The Swiss National Bank said it supported the measures from the government as they will “significantly strengthen” UBS’ resilience.

“As well as reducing the likelihood of a large systemically important bank such as UBS getting into financial distress, this measure also increases a bank’s room for manoeuvre to stabilise itself in a crisis through its own efforts. This makes it less likely that UBS has to be bailed out by the government in the event of a crisis,” SNB said in a Friday statement.

‘Too big to fail’

UBS has been battling the specter of tighter capital rules since acquiring the country’s second-largest bank at a cut-price following years of strategic errors, mismanagement and scandals at Credit Suisse.

The shock demise of the banking giant also brought Swiss financial regulator FINMA under fire for its perceived scarce supervision of the bank and the ultimate timing of its intervention.

Swiss regulators argue that UBS must have stronger capital requirements to safeguard the national economy and financial system, given the bank’s balance topped $1.7 trillion in 2023, roughly double the projected Swiss economic output of last year.
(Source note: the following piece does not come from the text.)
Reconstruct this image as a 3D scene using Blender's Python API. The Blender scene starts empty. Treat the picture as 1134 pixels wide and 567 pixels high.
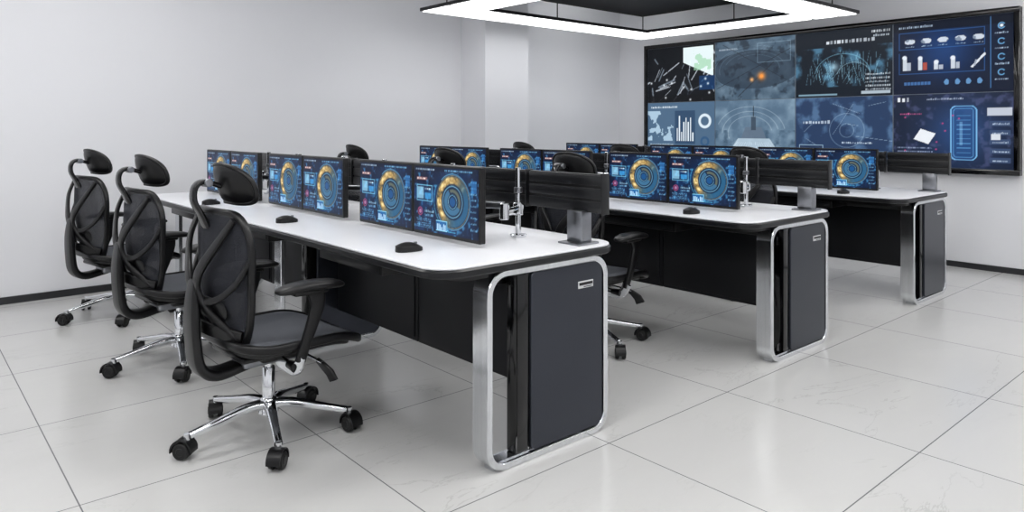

UBS insists it is not “too big to fail” and that the additional capital requirements — set to drain its cash liquidity — will impact the bank’s competitiveness.

At the heart of the standoff are pressing concerns over UBS’ ability to buffer any prospective losses at its foreign units, where it has, until now, had the duty to back 60% of capital with capital at the parent bank.
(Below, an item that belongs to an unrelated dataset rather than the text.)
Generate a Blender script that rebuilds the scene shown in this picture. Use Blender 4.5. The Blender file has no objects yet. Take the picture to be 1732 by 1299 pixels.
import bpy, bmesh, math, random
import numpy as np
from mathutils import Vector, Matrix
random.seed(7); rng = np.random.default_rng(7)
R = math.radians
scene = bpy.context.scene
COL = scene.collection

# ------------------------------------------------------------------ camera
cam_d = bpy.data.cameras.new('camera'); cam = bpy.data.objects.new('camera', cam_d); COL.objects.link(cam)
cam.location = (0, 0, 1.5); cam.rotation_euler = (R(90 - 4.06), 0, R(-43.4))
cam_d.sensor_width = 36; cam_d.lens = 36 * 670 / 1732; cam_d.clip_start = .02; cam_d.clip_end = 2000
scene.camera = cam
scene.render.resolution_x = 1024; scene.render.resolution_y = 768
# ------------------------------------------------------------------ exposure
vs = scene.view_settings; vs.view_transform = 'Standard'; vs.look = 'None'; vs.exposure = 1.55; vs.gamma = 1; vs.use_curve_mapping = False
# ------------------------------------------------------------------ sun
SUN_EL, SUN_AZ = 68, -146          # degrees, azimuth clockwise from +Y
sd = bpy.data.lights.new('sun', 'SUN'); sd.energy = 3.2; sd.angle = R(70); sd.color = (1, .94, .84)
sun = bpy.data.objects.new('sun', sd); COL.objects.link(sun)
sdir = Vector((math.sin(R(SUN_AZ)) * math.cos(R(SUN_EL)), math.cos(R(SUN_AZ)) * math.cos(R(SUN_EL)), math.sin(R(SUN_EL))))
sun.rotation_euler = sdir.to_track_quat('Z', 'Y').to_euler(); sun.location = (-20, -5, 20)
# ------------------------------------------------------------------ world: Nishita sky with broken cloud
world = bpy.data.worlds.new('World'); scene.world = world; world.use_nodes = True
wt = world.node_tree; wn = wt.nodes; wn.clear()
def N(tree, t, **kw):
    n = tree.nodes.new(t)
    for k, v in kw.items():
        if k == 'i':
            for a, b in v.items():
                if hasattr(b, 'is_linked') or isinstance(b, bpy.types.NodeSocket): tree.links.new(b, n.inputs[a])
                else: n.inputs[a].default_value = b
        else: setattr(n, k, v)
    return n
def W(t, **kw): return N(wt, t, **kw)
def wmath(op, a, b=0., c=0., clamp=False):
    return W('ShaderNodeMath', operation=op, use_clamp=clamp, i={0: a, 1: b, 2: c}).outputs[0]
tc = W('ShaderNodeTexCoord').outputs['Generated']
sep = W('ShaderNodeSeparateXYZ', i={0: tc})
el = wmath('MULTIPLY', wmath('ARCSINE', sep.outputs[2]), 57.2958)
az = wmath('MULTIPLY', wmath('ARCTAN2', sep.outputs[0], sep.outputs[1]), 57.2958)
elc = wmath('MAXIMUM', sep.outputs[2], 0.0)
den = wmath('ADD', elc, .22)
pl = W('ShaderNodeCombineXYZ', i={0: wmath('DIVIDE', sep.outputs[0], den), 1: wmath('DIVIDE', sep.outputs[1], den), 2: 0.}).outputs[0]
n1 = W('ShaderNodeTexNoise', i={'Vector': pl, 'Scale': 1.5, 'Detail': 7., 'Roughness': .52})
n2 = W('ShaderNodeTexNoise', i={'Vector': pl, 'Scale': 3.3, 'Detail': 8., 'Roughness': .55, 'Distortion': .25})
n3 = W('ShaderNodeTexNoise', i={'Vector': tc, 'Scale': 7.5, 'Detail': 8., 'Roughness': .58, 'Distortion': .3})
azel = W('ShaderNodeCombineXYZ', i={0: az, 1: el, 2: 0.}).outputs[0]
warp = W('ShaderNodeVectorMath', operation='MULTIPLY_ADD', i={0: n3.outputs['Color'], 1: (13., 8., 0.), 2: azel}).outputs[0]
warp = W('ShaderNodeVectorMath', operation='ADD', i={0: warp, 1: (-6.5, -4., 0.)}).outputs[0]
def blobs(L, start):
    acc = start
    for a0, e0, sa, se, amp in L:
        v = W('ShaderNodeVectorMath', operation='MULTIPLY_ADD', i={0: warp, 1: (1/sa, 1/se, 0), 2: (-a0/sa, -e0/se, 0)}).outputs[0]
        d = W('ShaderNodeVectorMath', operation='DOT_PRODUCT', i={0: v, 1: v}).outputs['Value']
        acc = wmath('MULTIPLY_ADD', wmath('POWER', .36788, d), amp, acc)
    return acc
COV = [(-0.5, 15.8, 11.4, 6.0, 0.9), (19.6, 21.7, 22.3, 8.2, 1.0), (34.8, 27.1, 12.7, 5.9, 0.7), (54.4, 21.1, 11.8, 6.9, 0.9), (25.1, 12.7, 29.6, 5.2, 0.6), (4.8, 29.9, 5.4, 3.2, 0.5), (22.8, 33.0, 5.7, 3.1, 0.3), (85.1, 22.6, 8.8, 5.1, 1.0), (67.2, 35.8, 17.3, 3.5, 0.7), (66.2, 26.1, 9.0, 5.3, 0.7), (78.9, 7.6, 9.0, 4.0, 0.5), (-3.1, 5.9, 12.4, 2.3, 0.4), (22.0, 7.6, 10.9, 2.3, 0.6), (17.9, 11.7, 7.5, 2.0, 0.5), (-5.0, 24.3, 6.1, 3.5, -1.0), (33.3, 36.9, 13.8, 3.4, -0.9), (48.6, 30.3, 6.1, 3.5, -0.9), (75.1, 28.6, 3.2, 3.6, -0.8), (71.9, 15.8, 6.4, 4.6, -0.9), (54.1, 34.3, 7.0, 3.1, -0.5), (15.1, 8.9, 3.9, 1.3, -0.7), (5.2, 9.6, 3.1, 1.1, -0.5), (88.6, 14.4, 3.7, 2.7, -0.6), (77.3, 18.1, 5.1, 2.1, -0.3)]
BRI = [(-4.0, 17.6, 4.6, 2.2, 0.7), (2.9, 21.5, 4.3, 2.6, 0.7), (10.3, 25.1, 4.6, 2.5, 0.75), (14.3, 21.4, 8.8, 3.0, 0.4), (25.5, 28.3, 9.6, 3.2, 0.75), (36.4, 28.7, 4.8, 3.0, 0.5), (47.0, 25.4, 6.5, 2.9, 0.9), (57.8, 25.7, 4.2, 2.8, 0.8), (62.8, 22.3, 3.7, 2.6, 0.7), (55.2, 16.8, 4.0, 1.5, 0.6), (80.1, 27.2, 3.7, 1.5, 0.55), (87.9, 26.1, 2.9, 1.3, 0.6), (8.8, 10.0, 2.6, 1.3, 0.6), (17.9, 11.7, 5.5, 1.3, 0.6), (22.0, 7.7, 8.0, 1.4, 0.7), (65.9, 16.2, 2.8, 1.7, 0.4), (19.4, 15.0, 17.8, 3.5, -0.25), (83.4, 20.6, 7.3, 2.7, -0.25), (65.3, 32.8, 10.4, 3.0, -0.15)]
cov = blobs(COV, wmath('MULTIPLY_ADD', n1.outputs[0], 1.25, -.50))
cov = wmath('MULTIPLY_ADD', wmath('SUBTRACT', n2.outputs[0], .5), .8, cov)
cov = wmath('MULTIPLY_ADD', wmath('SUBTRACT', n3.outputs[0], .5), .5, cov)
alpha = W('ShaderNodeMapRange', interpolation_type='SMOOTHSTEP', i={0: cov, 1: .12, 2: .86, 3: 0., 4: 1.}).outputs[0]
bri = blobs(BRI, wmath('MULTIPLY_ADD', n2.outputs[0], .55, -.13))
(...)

Higher capital requirements can whittle down a bank’s balance sheet and credit supply by bolstering a lender’s funding costs and choking off their willingness to lend — as well as waning their appetite for risk. For shareholders, of note will be the potential impact on discretionary funds available for distribution, including dividends, share buybacks and bonus payments.

“While winding down Credit Suisse’s legacy businesses should free up capital and reduce costs for UBS, much of these gains could be absorbed by stricter regulatory demands,” Johann Scholtz, senior equity analyst at Morningstar, said in a note preceding the FINMA announcement. 

“Such measures may place UBS’s capital requirements well above those faced by rivals in the United States, putting pressure on returns and reducing prospects for narrowing its long-term valuation gap. Even its long-standing premium rating relative to the European banking sector has recently evaporated.”

The prospect of stringent Swiss capital rules and UBS’ extensive U.S. presence through its core global wealth management division comes as White House trade tariffs already weigh on the bank’s fortunes. In a dramatic twist, the bank lost its crown as continental Europe’s most valuable lender by market capitalization to Spanish giant Santander in mid-April.